Surfacing Errors With Toasts and Overlays
As mentioned previously, Conformance rules can be surfaced in multiple areas. Toasts and overlays are currently being explored as a way to surface errors directly in the browser within the user's local development environment.
Many error-checking and auditing tools that developers rely on (Lighthouse, Chrome DevTools Issues tab) are passive and require some form of user interaction to retrieve information. Developers are more likely to act when errors are surfaced directly within their existing tooling, and when they provide concrete and specific actions that should be taken to fix the problem.

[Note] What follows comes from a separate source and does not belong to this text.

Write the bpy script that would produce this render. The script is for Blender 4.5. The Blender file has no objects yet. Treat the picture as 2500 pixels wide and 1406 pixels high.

Conformance in Other Frameworks
Conformance is being explored in Next.js first with the goal of expanding to other frameworks (Nuxt, Angular, etc.). ESLint and TypeScript are already used in many frameworks in many different ways, but the concept of a cohesive, browser-level runtime system is being actively explored.
Conclusion
Conformance codifies best practices into rulesets that are actionable for developers as simple code patterns. The Aurora team has focused on loading performance, but other best practices, such as accessibility and security, are just as applicable.
Following Conformance rules should result in predictable outcomes, and achieving a high bar for user experience can become a side-effect of building on your tech stack. Conformance makes teams productive, and ensures a high quality bar for the application, even as teams and codebases grow over time.